Francis P. Sempa
In the first chapter of The Gathering Storm, the first volume of his history of the Second World War, Winston Churchill lamented that the war resulted not only from the actions of the aggressor nations of Germany, Italy, and Japan, but also because of the “follies of the victors” of the First World War. If, God forbid, the current war in Ukraine and the rising tensions in the western Pacific escalate into a Third World War, future historians may, like Churchill, blame not only the aggressor nations of Russia and China but also the “follies of the victors” of the Cold War.
After the First World War, the victorious powers blamed Germany for the war, imposed economic reparations that Churchill called “malignant and silly” and “futile,” and “imposed upon the Germans all the long-sought ideals of the liberal nations of the West” which large segments of the German people “regarded as an imposition of the enemy.” And the victorious powers disarmed even as the two pariah nations--Germany and the Soviet Union--secretly rearmed, and as Japan sought to construct an Asia-western Pacific empire.
After the Cold War, the victorious powers, led by the United States, in a fit of victor’s hubris responded to the collapse of the defeated Soviet Union and its Warsaw Pact alliance by broadly and relentlessly expanding NATO to virtually the entire western border of Russia and thereby fueling the resentment among Russians of an imposed peace and igniting the worst aspects of Russian nationalist and imperialist tendencies. Meanwhile, those same Western victorious powers financially invested in China, helping to fuel China’s economic and military growth. And perhaps forgetting that the West’s victory in the Cold War rested in part on exploiting the Sino-Soviet rift, the victorious powers watched and did nothing as China and Russia formed a “strategic partnership” that effectively undid nearly three decades of triangular diplomacy begun by the Nixon administration and continued by Presidents Ford, Carter, Reagan, and Bush 41. What Churchill wrote in The Gathering Storm echoes in today’s precarious world situation: “[B]oth in Europe and in Asia, conditions were swiftly created by the victorious Allies which, in the name of peace, cleared the way for the renewal of war.”

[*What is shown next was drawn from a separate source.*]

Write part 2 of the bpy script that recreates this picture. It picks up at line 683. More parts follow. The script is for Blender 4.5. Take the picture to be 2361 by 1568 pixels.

As the Russia-Ukraine War enters its second year, instead of looking for ways to end what is still a regional conflict, the U.S. and NATO have repeatedly declared that they will continue aiding Ukraine for as long as it takes for Ukraine to prevail. NATO Secretary General Jen Stoltenberg during his recent visit to Kyiv also proclaimed that “Ukraine’s rightful place is in NATO.” Stoltenberg noted that NATO has provided more than $165 billion in aid, and “are now delivering more jets, tanks, and armored vehicles” to Ukrainian forces. “NATO stands with you today, tomorrow and for as long as it takes,” Stoltenberg told Ukraine’s President Volodymyr Zelensky. The Biden administration also announced that it would provide $325 million more in security assistance to Ukraine, which will include ammunition for High Mobile Artillery Rocket Systems (HIMARS), TOW missiles, small arms ammunition, precision aerial munitions, and other military equipment.
As NATO increases its involvement in the war, the alliance continues to expand, with Finland becoming the newest member and Sweden not far behind. But for some Western observers NATO’s current make-up and aid to Ukraine thus far is not enough. Timothy Garton Ash writing on the Foreign Affairs website envisions NATO and the EU as a “postimperial empire” that should include Ukraine, Georgia, Moldova, and even Belarus. Ash’s vision is: “the EU as a postimperial empire, in strategic partnership with an American postimperial empire, to prevent the comeback of a declining Russian empire and constrain a rising Chinese one.” Talk about hubris.
Perhaps Ash missed the significance of the visits of German Chancellor Scholz to China last November, and the more recent visits of the French and EU presidents to China which exposed divisions within NATO over the gathering storm in the western Pacific. The notion that NATO will help constrain China is a fantasy. And the further expansion of NATO to include Ukraine, Georgia, Moldova and Belarus is tempting fate that a nuclear-armed Russia will just sit back and let it happen without broadening the war in an effort to prevent an ever-expanding enemy alliance at its doorstep.
The great American diplomat and historian George Kennan wrote about the “fateful alliance” in the late 19th century that unraveled Bismarck’s structure of European peace and eventually led to the First World War--what Kennan called the “seminal catastrophe” of the 20th century. If we are not careful, NATO--because of the “follies of the victors”--may become the “fateful alliance” that leads to World War III; and this time there will be nuclear weapons on both sides.